Frame Drops on AMD Octa core and MSI 750Ti Twin frozr.

QARTS

Honorable
Nov 20, 2014
302
0
10,860
Hello everyone,
Config-
AMD FX 8120 @3.1 Stock
MSI 970A G46 Mobo
Hyperx Fury 8GB 1866Mhz
CM Hyper212X Air cooler
MSI Gtx 750Ti Twin Frozr.

While playing Ryse Son of Rome,FC 4and Mafia III am experiencing sudden framedrops.
Tried Lowering the resolution and Custom graphics to LOW still in vain.
I've updated the drivers too.
PS-In HWinfo,GPU section is Blank(Dont know why)
Mostly i play at 1680*1050 and at Medium graphics.
Also BF4 and GTA V run fine.
Any solutions?
 
Solution

You need to use AMD Overdrive to monitor FX chips.
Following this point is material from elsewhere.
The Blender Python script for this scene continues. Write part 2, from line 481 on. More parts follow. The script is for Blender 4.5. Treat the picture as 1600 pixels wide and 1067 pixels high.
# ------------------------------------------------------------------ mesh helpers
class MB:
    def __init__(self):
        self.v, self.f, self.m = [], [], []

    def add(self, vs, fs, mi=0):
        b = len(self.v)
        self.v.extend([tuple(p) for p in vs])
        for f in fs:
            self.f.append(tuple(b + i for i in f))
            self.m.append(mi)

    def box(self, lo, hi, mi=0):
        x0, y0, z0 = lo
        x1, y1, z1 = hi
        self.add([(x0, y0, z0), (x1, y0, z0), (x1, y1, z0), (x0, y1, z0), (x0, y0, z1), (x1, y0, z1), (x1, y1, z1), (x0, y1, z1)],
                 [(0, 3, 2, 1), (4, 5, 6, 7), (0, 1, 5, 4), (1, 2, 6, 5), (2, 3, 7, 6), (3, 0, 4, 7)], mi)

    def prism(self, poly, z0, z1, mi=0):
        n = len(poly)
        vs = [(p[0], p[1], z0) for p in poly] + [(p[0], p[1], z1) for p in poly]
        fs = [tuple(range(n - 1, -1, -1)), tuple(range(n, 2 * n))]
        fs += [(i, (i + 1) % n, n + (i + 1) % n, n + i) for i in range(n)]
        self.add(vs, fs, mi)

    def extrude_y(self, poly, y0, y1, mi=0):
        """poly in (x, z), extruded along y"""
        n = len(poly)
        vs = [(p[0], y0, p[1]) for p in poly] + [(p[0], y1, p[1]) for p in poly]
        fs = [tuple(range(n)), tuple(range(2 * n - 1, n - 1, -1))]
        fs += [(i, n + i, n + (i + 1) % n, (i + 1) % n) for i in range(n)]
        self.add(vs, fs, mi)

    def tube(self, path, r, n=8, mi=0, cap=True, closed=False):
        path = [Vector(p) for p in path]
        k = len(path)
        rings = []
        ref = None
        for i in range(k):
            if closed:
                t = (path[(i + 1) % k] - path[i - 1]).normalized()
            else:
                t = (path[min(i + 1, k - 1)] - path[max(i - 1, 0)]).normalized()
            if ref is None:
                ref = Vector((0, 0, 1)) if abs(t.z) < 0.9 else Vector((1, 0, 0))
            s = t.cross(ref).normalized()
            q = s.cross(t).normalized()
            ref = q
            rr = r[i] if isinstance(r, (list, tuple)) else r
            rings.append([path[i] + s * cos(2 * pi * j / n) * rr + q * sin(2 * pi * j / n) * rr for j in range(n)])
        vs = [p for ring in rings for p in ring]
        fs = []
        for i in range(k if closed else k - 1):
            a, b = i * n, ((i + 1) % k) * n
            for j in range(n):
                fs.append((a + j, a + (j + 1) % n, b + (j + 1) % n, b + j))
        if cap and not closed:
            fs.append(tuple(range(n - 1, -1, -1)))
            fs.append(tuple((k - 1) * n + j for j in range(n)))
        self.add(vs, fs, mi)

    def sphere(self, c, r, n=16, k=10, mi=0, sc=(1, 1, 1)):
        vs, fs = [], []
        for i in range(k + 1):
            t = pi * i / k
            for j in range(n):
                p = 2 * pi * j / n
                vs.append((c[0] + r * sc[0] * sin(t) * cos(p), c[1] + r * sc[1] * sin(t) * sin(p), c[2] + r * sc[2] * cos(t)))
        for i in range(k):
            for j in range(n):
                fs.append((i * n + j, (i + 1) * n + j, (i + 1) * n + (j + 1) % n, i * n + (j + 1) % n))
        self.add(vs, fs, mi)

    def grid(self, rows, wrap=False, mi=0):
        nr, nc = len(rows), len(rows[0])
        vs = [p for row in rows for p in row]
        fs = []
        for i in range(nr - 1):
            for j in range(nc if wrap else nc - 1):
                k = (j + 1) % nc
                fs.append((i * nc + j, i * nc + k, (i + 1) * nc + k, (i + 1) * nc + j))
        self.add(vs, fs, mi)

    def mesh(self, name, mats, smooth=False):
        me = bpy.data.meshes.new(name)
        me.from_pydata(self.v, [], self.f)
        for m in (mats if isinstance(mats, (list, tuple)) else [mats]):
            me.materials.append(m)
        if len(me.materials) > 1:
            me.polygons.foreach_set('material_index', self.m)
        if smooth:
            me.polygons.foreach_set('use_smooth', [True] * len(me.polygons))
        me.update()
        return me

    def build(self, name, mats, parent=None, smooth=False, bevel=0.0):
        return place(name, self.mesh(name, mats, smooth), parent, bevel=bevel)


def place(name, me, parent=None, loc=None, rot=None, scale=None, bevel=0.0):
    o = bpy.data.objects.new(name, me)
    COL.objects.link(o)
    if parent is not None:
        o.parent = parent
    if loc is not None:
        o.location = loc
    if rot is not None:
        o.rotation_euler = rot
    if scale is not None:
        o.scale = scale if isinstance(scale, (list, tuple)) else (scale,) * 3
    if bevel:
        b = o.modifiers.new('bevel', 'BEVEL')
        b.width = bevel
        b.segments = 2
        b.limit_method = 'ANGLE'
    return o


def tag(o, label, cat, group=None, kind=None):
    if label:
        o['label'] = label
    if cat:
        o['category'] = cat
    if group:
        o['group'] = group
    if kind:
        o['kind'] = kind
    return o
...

Some other monitoring software doesn't interpret the readings properly - which must be the case because your system would hard power off long before even approaching 206 (assuming degrees C).
Is this a new problem? As-in, did these games used to work fine and now they don't? Or has it always been like this?

You want to look at CPU & GPU load and temps while you're gaming and pay careful attention to what happens when your frame rates drop.
- Use AMD Overdrive to monitor CPU temps
- Use Task Manager to monitor CPU usage
- Use MSI afterburner or GPU-Z to monitor GPU temps and usage.

After a while of play (at least 5 minutes), are both CPU & GPU temps still okay?
Keep playing with those utilities open in the background and then look carefully for what happens when the frame rates drop. Are your temps still okay (i.e., is anything having to throttle because of high temps)? Does the usage on GPU drop suddenly (that would indicate either a CPU bottleneck, or some other part of your system preventing the GPU from staying busy).
 

QARTS

Honorable
Nov 20, 2014
302
0
10,860
Well yeahh,i monitor my TEmps n CPU usage by MSI Afterburner.
The GPU temps are under 75degrees.
Also i forgot to mention-My CPU temp after playing for about 15-20Min rises to about 206degrees!!! WTH(during Assassins creed Syndicate and Ryse son of rome)
What m i supposed to do now?
 

You need to use AMD Overdrive to monitor FX chips. Some other monitoring software doesn't interpret the readings properly - which must be the case because your system would hard power off long before even approaching 206 (assuming degrees C).